The shadow of Rizzo’s time in office lays over Philadelphia in ways that are much deeper than this highway. Yet Rizzo got push back by the community around the Vine Street Expressway that helped shape the project. One major community success was that Vine Street got an expressway and South Street did not, saving things like the Magic Garden, which otherwise would have gotten the bulldozer. The Wikipedia article on the Vine Street Expressway notes several other changes due to environmental, historic, and neighborhood concerns which required changing the route, reducing the scope of the project, and adding transit improvements alongside it. Though we all talk about hating the service roads in Providence, somehow I can’t see a successful campaign by a community to change the nature of a service road in the same way that I can see a campaign to push back about a street, because the term service road says that its purpose is only to move cars quickly, and nothing else. Can you see a successful campaign to put bike lanes on Service Road 7?

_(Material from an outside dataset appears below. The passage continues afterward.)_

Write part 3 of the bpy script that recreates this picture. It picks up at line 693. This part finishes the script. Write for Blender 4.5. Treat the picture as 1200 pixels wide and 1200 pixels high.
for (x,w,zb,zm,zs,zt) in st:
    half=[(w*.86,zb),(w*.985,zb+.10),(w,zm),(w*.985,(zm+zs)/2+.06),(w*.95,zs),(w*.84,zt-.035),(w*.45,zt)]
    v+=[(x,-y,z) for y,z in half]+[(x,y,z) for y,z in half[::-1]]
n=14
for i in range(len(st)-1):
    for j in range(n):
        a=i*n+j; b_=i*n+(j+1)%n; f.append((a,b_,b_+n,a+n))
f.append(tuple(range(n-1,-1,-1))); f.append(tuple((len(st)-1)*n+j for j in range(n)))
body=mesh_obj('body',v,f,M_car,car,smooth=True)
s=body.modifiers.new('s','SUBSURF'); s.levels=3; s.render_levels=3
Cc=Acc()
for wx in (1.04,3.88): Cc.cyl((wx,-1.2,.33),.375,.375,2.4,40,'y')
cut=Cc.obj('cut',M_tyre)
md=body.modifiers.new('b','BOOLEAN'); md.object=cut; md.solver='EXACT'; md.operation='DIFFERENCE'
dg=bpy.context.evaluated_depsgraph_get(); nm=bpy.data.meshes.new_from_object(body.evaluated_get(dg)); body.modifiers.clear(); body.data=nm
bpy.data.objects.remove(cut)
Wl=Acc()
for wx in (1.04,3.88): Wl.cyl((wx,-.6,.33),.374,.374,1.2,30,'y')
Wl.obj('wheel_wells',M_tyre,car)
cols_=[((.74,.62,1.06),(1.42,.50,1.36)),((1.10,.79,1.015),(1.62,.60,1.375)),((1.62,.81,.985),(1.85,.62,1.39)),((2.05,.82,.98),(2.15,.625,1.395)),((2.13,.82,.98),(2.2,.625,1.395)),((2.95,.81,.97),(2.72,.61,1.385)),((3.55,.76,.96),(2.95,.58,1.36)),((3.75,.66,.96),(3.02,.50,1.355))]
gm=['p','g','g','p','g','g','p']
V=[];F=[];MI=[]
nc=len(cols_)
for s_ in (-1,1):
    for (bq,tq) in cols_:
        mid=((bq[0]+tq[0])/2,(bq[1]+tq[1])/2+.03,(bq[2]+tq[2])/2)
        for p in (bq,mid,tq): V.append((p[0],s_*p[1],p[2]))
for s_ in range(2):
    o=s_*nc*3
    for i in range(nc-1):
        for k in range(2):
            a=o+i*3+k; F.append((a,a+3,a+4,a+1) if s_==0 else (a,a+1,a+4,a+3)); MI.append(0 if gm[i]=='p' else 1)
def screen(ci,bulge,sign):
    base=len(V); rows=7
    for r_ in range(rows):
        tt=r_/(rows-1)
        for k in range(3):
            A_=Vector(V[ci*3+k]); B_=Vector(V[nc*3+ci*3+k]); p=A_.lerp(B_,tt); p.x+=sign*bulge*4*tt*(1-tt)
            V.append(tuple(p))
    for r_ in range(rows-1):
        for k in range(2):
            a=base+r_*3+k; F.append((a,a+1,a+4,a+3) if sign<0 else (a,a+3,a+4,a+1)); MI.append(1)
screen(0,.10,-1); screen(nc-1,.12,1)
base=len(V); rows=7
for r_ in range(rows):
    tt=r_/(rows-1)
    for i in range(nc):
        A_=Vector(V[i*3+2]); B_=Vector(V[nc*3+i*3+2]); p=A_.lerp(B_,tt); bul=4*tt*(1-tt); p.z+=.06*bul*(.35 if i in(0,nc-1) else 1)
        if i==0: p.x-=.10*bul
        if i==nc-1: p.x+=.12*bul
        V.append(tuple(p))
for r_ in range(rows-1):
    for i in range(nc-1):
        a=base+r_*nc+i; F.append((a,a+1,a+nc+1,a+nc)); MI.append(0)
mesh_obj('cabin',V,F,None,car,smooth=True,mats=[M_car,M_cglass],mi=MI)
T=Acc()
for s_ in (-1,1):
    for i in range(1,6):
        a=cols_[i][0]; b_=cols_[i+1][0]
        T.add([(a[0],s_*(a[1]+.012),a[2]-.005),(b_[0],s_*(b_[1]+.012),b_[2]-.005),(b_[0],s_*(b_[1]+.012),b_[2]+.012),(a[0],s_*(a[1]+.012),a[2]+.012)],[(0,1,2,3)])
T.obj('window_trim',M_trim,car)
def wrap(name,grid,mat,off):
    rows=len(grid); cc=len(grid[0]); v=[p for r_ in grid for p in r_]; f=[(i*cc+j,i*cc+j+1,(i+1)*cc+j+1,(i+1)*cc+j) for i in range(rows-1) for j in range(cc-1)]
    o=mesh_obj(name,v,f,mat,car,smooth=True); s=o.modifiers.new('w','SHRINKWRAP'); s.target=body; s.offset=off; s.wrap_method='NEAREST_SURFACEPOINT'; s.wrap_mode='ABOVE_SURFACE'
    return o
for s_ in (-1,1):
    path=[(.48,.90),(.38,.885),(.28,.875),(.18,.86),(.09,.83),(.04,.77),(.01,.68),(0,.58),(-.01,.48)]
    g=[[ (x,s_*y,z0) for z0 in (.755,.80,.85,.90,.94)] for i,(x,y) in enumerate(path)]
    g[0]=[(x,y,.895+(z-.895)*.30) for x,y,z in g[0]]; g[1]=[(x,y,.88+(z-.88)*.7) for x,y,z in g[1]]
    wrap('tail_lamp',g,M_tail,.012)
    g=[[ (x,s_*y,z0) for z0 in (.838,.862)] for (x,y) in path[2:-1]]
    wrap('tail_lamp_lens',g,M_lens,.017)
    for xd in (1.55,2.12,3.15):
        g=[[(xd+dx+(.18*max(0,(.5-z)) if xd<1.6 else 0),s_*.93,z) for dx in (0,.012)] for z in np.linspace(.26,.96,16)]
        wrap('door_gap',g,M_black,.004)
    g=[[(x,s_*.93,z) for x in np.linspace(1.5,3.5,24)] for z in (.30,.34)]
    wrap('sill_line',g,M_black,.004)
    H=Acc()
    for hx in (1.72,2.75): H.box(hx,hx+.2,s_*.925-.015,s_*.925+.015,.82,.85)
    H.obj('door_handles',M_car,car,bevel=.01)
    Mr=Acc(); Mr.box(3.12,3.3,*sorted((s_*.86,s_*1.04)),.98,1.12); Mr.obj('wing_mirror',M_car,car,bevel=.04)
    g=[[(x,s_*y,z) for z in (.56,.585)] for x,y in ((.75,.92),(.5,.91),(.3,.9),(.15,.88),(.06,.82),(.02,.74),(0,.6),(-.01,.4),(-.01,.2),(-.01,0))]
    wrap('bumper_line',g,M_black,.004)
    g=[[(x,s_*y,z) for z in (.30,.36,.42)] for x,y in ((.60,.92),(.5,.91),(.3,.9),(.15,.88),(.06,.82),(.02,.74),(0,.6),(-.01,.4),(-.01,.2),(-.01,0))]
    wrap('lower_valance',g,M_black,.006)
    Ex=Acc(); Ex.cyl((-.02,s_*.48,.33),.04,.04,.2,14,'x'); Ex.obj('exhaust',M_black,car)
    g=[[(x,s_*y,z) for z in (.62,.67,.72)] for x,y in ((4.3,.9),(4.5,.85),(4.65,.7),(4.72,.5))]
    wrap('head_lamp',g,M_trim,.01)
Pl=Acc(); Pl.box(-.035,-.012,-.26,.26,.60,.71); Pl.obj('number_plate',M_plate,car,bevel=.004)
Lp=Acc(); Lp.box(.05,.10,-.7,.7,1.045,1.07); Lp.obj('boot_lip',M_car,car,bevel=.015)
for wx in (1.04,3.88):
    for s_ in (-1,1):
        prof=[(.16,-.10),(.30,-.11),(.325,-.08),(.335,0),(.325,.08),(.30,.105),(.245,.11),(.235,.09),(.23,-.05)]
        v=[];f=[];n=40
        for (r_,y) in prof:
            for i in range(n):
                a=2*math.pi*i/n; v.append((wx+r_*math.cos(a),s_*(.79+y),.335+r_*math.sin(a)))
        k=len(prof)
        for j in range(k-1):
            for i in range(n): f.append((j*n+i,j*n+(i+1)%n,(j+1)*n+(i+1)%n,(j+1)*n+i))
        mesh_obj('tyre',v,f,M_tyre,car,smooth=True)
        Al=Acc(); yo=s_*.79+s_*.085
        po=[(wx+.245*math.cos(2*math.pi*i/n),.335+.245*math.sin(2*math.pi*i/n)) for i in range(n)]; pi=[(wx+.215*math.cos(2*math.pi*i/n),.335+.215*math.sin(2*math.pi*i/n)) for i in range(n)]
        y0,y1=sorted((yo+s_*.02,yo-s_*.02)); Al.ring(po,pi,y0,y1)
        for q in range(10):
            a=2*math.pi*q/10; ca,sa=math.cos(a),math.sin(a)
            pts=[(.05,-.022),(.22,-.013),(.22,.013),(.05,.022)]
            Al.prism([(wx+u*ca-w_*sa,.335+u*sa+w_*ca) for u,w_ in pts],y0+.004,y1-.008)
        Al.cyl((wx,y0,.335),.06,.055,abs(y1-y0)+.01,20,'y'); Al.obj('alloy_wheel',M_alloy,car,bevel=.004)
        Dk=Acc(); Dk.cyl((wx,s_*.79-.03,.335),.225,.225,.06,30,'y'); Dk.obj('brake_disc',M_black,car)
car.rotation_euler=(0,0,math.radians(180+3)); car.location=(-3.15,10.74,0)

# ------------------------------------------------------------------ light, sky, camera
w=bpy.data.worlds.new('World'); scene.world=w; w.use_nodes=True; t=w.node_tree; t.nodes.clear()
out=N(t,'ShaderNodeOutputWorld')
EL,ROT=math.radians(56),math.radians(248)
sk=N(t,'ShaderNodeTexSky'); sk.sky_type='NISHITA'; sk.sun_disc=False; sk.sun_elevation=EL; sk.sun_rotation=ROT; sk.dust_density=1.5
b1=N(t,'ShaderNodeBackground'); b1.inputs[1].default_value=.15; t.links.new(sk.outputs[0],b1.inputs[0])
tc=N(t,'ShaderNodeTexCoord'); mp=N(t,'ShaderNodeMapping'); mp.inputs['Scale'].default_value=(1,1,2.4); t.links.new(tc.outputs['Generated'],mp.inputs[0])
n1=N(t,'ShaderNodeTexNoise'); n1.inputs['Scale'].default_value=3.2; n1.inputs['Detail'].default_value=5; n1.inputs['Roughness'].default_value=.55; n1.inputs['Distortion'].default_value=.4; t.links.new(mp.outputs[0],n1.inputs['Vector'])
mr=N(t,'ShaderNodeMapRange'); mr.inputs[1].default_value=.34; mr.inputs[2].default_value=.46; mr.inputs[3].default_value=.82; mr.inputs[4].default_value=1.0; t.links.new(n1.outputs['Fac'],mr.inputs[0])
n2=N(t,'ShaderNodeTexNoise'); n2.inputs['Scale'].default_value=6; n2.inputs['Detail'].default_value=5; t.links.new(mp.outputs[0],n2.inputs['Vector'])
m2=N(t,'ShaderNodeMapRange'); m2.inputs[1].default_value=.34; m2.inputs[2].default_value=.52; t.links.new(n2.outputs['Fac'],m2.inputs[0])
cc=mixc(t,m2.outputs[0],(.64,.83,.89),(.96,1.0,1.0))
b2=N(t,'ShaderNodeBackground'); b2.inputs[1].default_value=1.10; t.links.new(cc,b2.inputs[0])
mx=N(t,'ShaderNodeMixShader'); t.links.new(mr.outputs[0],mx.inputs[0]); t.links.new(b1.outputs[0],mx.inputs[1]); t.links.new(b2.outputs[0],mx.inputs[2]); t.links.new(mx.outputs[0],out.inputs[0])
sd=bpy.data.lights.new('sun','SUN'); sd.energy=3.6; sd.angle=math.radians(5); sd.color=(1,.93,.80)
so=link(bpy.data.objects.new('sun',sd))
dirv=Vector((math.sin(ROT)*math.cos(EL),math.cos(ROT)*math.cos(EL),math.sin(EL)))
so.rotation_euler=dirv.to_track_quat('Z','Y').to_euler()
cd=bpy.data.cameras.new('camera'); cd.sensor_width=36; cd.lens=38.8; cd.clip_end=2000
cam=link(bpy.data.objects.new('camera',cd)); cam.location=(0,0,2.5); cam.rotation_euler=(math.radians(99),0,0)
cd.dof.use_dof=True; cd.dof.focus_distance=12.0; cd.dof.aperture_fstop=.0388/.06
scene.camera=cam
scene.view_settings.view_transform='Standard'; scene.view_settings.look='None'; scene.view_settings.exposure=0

The service roads are a piece of Providence’s landscape that more than any others diminish it. We need to start to recognize them for what they are: temporary mistakes to be corrected, rather than natural features of the landscape to be built upon and expanded. The city I grew up around, I think I’ve adequately explained, was no place of soaring progressive vision. But sometimes, I suspect, our words affect the way that we envision even the worst of ideas. If the people of Philadelphia, Providence, or any city were approached with a discussion about expanding a piece of infrastructure that was part of a highway, they would naturally consider that proposal differently than if they were asked to bring a highway onto their front street. In a way, I suspect that having these service roads as a cognitive frame disarms us from objecting to their role in the landscape: they may suck for anyone not barreling out of the city in a car, but c’mon, that’s what they’re for. As much as I dislike Vine Street and the legacy of the mayor who messed it up, I have to recognize that there are some major things that are different about it than our New England service roads.